Dataset excerpt>
* start *
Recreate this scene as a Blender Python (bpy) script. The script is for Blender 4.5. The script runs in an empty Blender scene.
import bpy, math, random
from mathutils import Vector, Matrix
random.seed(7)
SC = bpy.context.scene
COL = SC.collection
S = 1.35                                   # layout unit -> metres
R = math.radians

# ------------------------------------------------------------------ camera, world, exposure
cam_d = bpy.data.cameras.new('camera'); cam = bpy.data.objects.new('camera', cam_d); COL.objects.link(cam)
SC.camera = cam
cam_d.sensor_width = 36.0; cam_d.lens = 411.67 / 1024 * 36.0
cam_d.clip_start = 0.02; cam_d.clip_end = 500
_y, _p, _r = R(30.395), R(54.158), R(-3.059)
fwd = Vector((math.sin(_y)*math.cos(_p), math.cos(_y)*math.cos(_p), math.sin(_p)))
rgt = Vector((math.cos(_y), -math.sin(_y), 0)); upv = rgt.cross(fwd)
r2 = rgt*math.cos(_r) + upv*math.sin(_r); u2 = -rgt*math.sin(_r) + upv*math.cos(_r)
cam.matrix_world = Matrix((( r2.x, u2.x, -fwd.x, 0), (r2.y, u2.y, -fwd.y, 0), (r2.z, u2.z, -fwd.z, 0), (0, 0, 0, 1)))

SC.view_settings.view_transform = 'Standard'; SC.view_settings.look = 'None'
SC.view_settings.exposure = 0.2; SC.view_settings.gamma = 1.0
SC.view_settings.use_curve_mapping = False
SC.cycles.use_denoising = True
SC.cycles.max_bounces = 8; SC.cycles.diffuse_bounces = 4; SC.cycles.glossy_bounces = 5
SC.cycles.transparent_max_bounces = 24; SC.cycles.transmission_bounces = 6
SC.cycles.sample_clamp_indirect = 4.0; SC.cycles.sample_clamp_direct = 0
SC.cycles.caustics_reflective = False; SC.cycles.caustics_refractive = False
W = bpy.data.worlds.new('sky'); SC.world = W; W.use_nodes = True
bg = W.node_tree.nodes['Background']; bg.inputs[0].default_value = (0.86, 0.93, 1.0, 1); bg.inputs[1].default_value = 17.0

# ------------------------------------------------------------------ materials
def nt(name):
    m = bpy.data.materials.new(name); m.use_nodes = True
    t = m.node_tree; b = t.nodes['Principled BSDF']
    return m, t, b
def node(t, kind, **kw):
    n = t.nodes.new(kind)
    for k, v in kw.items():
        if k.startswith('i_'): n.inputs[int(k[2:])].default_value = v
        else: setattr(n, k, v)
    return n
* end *
Problem to solve> Copy out each line exactly.

Solution to this task>
Recreate this scene as a Blender Python (bpy) script. The script is for Blender 4.5. The script runs in an empty Blender scene.
import bpy, math, random
from mathutils import Vector, Matrix
random.seed(7)
SC = bpy.context.scene
COL = SC.collection
S = 1.35                                   # layout unit -> metres
R = math.radians

# ------------------------------------------------------------------ camera, world, exposure
cam_d = bpy.data.cameras.new('camera'); cam = bpy.data.objects.new('camera', cam_d); COL.objects.link(cam)
SC.camera = cam
cam_d.sensor_width = 36.0; cam_d.lens = 411.67 / 1024 * 36.0
cam_d.clip_start = 0.02; cam_d.clip_end = 500
_y, _p, _r = R(30.395), R(54.158), R(-3.059)
fwd = Vector((math.sin(_y)*math.cos(_p), math.cos(_y)*math.cos(_p), math.sin(_p)))
rgt = Vector((math.cos(_y), -math.sin(_y), 0)); upv = rgt.cross(fwd)
r2 = rgt*math.cos(_r) + upv*math.sin(_r); u2 = -rgt*math.sin(_r) + upv*math.cos(_r)
cam.matrix_world = Matrix((( r2.x, u2.x, -fwd.x, 0), (r2.y, u2.y, -fwd.y, 0), (r2.z, u2.z, -fwd.z, 0), (0, 0, 0, 1)))

SC.view_settings.view_transform = 'Standard'; SC.view_settings.look = 'None'
SC.view_settings.exposure = 0.2; SC.view_settings.gamma = 1.0
SC.view_settings.use_curve_mapping = False
SC.cycles.use_denoising = True
SC.cycles.max_bounces = 8; SC.cycles.diffuse_bounces = 4; SC.cycles.glossy_bounces = 5
SC.cycles.transparent_max_bounces = 24; SC.cycles.transmission_bounces = 6
SC.cycles.sample_clamp_indirect = 4.0; SC.cycles.sample_clamp_direct = 0
SC.cycles.caustics_reflective = False; SC.cycles.caustics_refractive = False
W = bpy.data.worlds.new('sky'); SC.world = W; W.use_nodes = True
bg = W.node_tree.nodes['Background']; bg.inputs[0].default_value = (0.86, 0.93, 1.0, 1); bg.inputs[1].default_value = 17.0

# ------------------------------------------------------------------ materials
def nt(name):
    m = bpy.data.materials.new(name); m.use_nodes = True
    t = m.node_tree; b = t.nodes['Principled BSDF']
    return m, t, b
def node(t, kind, **kw):
    n = t.nodes.new(kind)
    for k, v in kw.items():
        if k.startswith('i_'): n.inputs[int(k[2:])].default_value = v
        else: setattr(n, k, v)
    return n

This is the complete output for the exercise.